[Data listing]
------------------------------------
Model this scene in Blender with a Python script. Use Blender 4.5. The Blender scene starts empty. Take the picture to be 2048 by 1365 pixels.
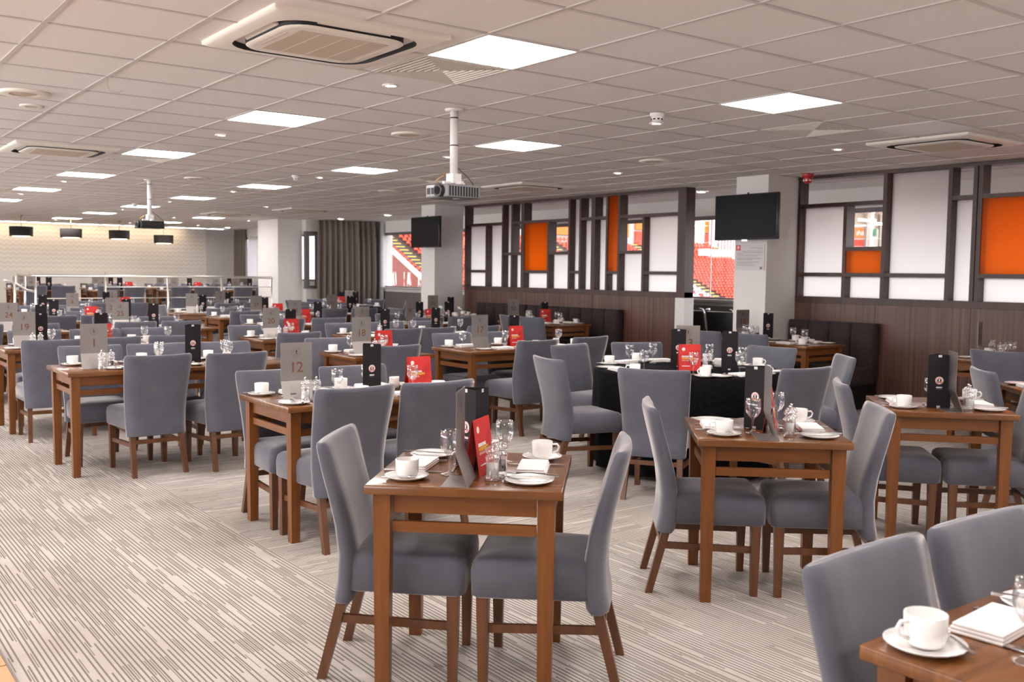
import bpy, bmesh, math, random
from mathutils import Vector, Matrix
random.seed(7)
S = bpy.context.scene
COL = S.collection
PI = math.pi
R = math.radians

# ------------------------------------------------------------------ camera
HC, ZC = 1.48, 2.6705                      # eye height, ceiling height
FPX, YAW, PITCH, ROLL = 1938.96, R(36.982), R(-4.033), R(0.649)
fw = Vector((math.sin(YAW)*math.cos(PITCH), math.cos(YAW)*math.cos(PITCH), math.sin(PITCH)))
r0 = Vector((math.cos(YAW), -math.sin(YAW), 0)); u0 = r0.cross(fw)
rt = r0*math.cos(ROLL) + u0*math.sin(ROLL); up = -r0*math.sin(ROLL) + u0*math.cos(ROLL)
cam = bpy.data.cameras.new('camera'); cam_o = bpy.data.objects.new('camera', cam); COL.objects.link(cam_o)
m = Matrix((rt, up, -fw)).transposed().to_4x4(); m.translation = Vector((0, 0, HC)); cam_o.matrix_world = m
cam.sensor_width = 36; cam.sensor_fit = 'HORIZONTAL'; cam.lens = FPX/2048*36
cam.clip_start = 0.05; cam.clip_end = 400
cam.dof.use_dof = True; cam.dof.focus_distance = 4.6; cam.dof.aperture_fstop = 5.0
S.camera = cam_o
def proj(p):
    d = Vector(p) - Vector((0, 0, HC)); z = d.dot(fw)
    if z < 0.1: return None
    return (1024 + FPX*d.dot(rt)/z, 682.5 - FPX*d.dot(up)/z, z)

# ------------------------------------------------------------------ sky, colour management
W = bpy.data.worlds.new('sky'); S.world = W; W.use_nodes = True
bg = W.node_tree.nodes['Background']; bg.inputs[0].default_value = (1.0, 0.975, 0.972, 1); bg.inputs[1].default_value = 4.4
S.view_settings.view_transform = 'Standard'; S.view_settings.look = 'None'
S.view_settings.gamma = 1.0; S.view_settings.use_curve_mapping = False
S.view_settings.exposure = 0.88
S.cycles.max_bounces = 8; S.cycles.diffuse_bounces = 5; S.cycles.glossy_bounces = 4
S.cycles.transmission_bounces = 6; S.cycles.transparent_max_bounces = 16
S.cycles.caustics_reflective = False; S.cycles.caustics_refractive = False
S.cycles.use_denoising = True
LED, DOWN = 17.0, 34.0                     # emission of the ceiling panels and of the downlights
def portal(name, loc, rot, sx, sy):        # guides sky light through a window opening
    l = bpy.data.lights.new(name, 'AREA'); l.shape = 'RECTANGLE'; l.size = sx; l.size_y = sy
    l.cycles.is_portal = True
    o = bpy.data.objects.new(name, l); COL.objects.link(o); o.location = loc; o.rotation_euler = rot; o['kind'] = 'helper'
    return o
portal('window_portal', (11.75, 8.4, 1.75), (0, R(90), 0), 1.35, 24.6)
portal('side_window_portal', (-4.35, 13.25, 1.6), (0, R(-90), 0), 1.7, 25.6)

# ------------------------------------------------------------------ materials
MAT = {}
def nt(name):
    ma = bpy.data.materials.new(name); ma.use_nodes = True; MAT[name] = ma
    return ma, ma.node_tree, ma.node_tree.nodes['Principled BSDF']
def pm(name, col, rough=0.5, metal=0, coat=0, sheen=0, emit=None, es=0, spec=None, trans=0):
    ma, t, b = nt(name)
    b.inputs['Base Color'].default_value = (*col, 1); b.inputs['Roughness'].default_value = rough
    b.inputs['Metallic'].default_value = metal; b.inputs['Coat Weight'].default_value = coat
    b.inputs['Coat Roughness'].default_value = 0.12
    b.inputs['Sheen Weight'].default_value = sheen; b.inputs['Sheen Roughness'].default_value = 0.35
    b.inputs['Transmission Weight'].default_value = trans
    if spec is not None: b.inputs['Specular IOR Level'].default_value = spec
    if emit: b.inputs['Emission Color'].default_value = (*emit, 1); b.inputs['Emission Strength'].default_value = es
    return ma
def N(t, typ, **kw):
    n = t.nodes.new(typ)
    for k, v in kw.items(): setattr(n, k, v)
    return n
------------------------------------
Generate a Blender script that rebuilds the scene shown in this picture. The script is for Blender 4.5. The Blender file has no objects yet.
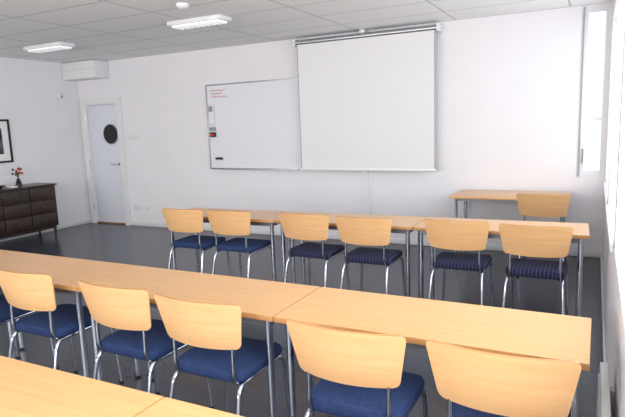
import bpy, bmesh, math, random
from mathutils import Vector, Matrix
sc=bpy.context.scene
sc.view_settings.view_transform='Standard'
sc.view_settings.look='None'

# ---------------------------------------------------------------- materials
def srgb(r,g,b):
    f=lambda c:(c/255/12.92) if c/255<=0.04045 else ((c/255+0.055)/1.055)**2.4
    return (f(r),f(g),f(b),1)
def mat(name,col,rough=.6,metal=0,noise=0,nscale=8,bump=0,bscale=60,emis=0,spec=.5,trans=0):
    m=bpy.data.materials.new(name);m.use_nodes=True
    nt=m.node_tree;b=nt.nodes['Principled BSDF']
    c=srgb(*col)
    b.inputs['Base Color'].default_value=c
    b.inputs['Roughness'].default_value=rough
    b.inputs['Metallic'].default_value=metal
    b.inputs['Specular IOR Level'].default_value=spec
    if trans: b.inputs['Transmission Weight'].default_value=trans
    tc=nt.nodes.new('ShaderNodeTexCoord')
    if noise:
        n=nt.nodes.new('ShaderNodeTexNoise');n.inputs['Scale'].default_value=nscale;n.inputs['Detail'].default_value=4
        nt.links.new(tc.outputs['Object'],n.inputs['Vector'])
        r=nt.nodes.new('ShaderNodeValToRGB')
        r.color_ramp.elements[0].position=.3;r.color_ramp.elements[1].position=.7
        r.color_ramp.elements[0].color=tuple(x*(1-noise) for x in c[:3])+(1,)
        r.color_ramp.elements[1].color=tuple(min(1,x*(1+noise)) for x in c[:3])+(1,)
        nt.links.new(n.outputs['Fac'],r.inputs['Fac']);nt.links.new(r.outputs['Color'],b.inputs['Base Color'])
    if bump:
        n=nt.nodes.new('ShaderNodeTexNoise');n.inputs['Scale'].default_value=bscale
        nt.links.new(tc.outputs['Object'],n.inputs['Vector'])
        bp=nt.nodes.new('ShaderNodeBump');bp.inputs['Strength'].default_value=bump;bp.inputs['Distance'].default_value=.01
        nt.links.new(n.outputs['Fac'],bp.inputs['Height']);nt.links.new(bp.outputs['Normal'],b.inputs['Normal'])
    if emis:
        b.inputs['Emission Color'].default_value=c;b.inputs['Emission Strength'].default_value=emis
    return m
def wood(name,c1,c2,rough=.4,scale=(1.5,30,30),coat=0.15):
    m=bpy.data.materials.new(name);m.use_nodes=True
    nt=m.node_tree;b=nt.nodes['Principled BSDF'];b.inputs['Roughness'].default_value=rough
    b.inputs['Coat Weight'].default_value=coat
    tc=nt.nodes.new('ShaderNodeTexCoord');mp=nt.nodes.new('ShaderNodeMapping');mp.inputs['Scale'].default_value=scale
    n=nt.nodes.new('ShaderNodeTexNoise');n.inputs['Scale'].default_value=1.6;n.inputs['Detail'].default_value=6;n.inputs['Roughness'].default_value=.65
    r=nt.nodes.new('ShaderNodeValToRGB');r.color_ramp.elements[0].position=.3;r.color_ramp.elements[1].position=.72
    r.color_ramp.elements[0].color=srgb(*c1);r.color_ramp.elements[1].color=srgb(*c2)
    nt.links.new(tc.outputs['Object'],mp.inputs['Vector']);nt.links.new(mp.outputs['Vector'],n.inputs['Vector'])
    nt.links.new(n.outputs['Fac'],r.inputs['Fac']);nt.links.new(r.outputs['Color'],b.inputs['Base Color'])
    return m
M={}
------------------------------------
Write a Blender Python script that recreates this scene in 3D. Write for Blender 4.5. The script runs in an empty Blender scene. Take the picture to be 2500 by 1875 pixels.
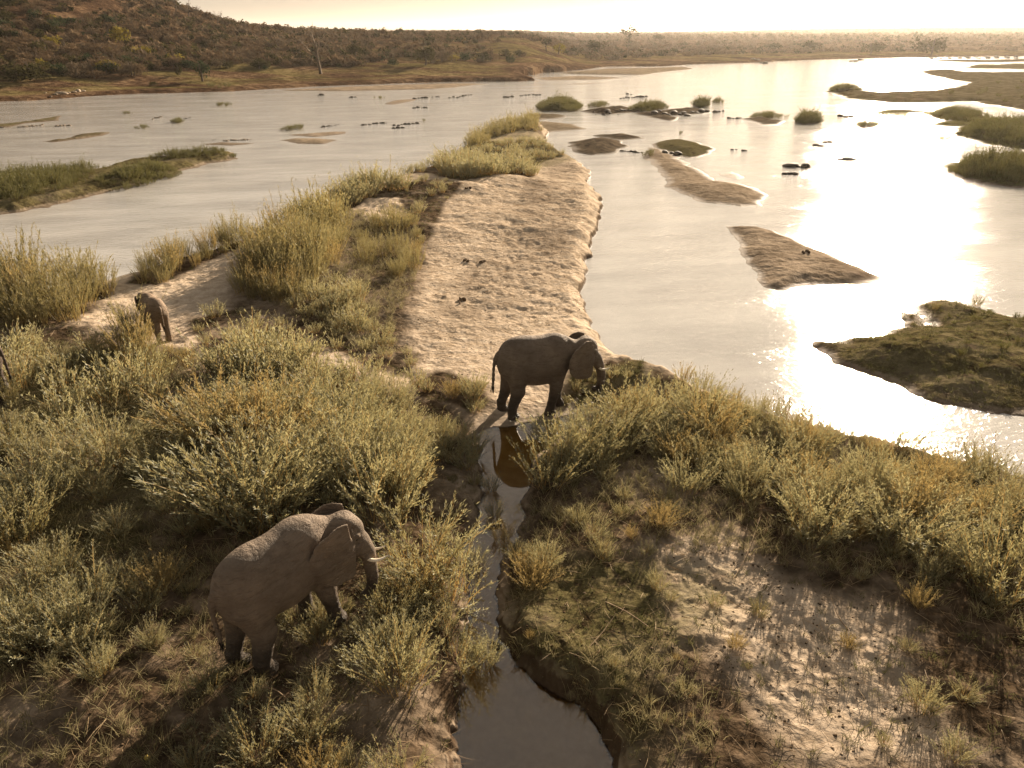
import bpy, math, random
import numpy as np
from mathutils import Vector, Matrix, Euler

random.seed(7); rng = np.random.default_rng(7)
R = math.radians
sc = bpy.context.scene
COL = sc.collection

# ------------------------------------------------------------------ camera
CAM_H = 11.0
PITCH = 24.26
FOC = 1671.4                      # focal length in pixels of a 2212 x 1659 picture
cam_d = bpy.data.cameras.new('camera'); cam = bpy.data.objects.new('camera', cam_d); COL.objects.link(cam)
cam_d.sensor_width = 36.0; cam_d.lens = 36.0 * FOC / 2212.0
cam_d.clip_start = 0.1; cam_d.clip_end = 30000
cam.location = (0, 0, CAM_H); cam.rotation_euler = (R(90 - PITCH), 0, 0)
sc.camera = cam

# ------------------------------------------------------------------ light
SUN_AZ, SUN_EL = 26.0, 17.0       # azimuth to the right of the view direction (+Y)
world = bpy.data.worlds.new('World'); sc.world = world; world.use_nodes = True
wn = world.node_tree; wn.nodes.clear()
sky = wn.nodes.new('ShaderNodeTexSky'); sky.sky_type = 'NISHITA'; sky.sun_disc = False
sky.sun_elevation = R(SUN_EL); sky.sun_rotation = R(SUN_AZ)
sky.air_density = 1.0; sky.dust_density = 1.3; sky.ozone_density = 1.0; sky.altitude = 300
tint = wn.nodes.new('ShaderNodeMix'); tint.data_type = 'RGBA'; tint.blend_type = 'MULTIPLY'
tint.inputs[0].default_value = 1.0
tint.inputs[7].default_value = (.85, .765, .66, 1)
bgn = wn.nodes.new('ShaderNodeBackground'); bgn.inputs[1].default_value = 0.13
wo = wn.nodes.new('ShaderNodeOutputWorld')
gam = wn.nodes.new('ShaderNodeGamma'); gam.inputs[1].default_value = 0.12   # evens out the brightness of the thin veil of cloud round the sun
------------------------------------
» **THE REQUEST**: Start at the line with "Write a Blender", stop at the line with "sc.camera = cam", both lines included, and repeat that span exactly without its pictures.

» **EXERCISE ANSWER**:
Write a Blender Python script that recreates this scene in 3D. Write for Blender 4.5. The script runs in an empty Blender scene. Take the picture to be 2500 by 1875 pixels.
import bpy, math, random
import numpy as np
from mathutils import Vector, Matrix, Euler

random.seed(7); rng = np.random.default_rng(7)
R = math.radians
sc = bpy.context.scene
COL = sc.collection

# ------------------------------------------------------------------ camera
CAM_H = 11.0
PITCH = 24.26
FOC = 1671.4                      # focal length in pixels of a 2212 x 1659 picture
cam_d = bpy.data.cameras.new('camera'); cam = bpy.data.objects.new('camera', cam_d); COL.objects.link(cam)
cam_d.sensor_width = 36.0; cam_d.lens = 36.0 * FOC / 2212.0
cam_d.clip_start = 0.1; cam_d.clip_end = 30000
cam.location = (0, 0, CAM_H); cam.rotation_euler = (R(90 - PITCH), 0, 0)
sc.camera = cam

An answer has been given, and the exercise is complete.